Uitspraak
27 januari 2025, 24/829
Centrale Raad van Beroep
Op 8 juli 2025 heeft de Centrale Raad van Beroep uitspraak gedaan in de zaak met nummer 25/494 PW. Het hoger beroep is niet-ontvankelijk verklaard omdat het griffierecht niet binnen de gestelde termijn is betaald. De appellante, vertegenwoordigd door mr. A. Coskun, had hoger beroep ingesteld tegen een uitspraak van de rechtbank Noord-Holland van 27 januari 2025. In de procedure is appellante herhaaldelijk gewezen op de verplichting tot betaling van het griffierecht van € 143,-. De eerste herinnering werd op 15 maart 2025 verzonden, met de mededeling dat het bedrag uiterlijk 28 dagen na verzending op de aangegeven bankrekening moest zijn bijgeschreven.

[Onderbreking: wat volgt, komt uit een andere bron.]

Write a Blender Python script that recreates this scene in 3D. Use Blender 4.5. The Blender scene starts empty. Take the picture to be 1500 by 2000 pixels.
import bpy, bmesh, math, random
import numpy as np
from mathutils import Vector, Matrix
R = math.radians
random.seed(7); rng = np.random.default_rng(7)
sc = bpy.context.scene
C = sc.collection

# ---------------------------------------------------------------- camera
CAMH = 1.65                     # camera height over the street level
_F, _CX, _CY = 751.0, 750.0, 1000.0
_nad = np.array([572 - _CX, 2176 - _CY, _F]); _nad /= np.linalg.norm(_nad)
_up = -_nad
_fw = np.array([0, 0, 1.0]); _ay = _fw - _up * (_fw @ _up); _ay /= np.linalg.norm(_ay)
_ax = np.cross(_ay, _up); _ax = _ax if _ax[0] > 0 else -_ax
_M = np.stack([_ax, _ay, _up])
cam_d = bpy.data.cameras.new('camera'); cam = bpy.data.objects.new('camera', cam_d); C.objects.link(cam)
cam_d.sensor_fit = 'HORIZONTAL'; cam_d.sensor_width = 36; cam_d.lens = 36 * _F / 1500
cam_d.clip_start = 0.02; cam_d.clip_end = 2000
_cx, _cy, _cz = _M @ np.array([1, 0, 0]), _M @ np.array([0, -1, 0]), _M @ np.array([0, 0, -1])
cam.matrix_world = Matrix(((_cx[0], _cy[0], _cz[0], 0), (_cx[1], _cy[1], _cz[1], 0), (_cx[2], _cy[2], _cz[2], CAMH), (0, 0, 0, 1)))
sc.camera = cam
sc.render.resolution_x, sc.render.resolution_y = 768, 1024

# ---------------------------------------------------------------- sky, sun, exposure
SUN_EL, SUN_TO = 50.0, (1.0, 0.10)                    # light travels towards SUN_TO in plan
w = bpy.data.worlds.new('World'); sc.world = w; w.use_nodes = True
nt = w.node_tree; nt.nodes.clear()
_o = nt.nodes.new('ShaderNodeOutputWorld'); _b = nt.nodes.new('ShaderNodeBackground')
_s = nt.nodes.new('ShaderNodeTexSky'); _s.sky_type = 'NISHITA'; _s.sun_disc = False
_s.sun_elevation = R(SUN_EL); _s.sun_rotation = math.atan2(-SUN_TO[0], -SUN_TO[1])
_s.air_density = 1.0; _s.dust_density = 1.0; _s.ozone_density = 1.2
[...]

Een tweede herinnering volgde op 15 april 2025, waarin werd benadrukt dat het griffierecht binnen vier weken na deze datum moest worden voldaan. Ondanks deze waarschuwingen is het griffierecht niet betaald, waardoor de Centrale Raad van Beroep oordeelde dat appellante in verzuim was. De Raad kon daarom niet inhoudelijk op het hoger beroep ingaan en verklaarde het beroep kennelijk niet-ontvankelijk. Er was geen aanleiding voor een proceskostenveroordeling. De uitspraak werd openbaar gedaan en ondertekend door M.F. Wagner, met A. Giesen als griffier.